The Virginia Supreme Court has approved creation of the first-ever drug treatment court in Culpeper County. The Drug Treatment Court Advisory Committee granted approval on Oct. 17, according to a news release on Monday from Culpeper County Commonwealth’s Attorney Paul Walther.

Culpeper County Criminal Justice Services Director Andrew Lawson joined the county’s top prosecutor in appearing before the state committee last week in Richmond for a review of the request seeking permission to establish a drug court. Fluvanna County received similar approval, according to Walther.

“The Advisory Committee indicated that they were happy to approve the requests as they recognized there was an urgent need in Culpeper and Fluvanna,” according to the release.

The committee commented that strong involvement by a county’s prosecutor in advocating for a drug court has proven to be a key component to its success, Walther said. The committee urged Culpeper County “to create a program tailored to our community’s particular needs” while always following best drug court best practices.

“We left the meeting with many leads in funding sources and treatment providers,” Walther said. “We also left with a reaffirmation that this choice to try an alternative to traditional court adjudication of drug offenders could provide the win-win we all want – higher recovery rates and reduced criminal behavior.”

A drug court is an alternative to traditional court proceedings in that it involves a collaborative and cooperative multi-disciplinary team to include judges, prosecutors, defense attorneys, probation officers, law enforcement and treatment professionals.

The team works together to reduce crime and increase a defendant’s sobriety. This is done through intensive counseling and monitoring, treatment, job training and long-term after care. Various steps remain before a drug court actually opens in Culpeper County, a process estimated to take at least two years – potentially launching in 2021.

In August, Walther approached the Culpeper County Board of Supervisors, seeking approval to pursue creation of a drug court.

“We have a health crisis and we have to present a new way to do it,” he told the board.

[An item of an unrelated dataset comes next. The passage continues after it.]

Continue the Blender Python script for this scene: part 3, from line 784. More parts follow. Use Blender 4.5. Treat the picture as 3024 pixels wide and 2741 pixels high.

Supervisors unanimously voted in support of the program even as the county, like localities nationwide, remains in the grips of a drug epidemic. According to Walther, from 2016 to June of this year, the local police department and sheriff’s office reported 286 overdoses, including 39 resulting in death. Of the overdoses, 199 were from heroin use.

In 2018, 397 people were arrested in Culpeper County for narcotics violations and the cases fill up the docket in the local courthouse—887 drug cases in 2016, 1,004 in 2017 and 964 last year, according to Walther. Due to parental drug use, 19 local children are in foster care, according to the prosecutor.

Now that the State Supreme Court has approved pursuit of a drug court in Culpeper, the next steps will include training and securing funding for the estimated $380,000 annual expense. Walther said on Monday the entire drug court planning team would attend training by the National Drug Court Institute.

“We will also be applying for federal and state grant funding to apply towards treatment costs and to replace or supplement the program funding commitment from the Culpeper Board of Supervisors,” he stated in the release.

Statewide in Fiscal Year 2018, there were 50 drug courts, including 37 for adults, seven for juveniles, three family and three DUI courts, according to the 2018 Annual Report of Virginia Drug Treatment Courts of the Supreme Court of Virginia.

“Drug treatment court dockets are growing exponentially in the Commonwealth,” the report stated. “Much of the recent growth is attributed to the 2012 budget language authorizing the Drug Treatment Court Advisory Committee to consider approval of new drug treatment court dockets providing they utilize existing resources and not request state funds.”

Nationwide, there are 2,900 drug court dockets and more than 127,000 participants annually. According to the Office of National Association of Drug Court Professionals, the drug treatment court docket model is a best practice because graduating participants gain the necessary tools to rebuild their lives, drug treatment court docket participants are provided intensive treatment and other services for a minimum of one year and there are frequent court appearances and random drug testing with sanctions and incentives to encourage compliance and completion.

Successful completion of the treatment program results in dismissal of the charges, reduced or set-aside sentences, lesser penalties, or a combination, according to the Annual Report.

Every adult participant who completes a Virginia drug treatment court docket program saves the Commonwealth $19,234 compared to an adult who receives traditional case processing, according to the Annual Report.

Currently, state funds are administered to 27 adult and six juvenile drug treatment court docket programs in the form of grants. Drug treatment courts receiving state grant funds establish a Memorandum of Agreement with their local Community Services Board for needed treatment services and the Department of Corrections for needed supervision of participants. The remaining dockets operate without state funds and draw upon local funds and in-kind services, augmented in a few situations by federal grant funds and other resources.

The primary drug of choice for adult drug treatment court docket active participants within FY 2018 was opiates (40.8 percent) with alcohol (22.9 percent) coming in second. These results are similar to current national research trends, as opiate use is becoming more prominent, according to the Annual Report.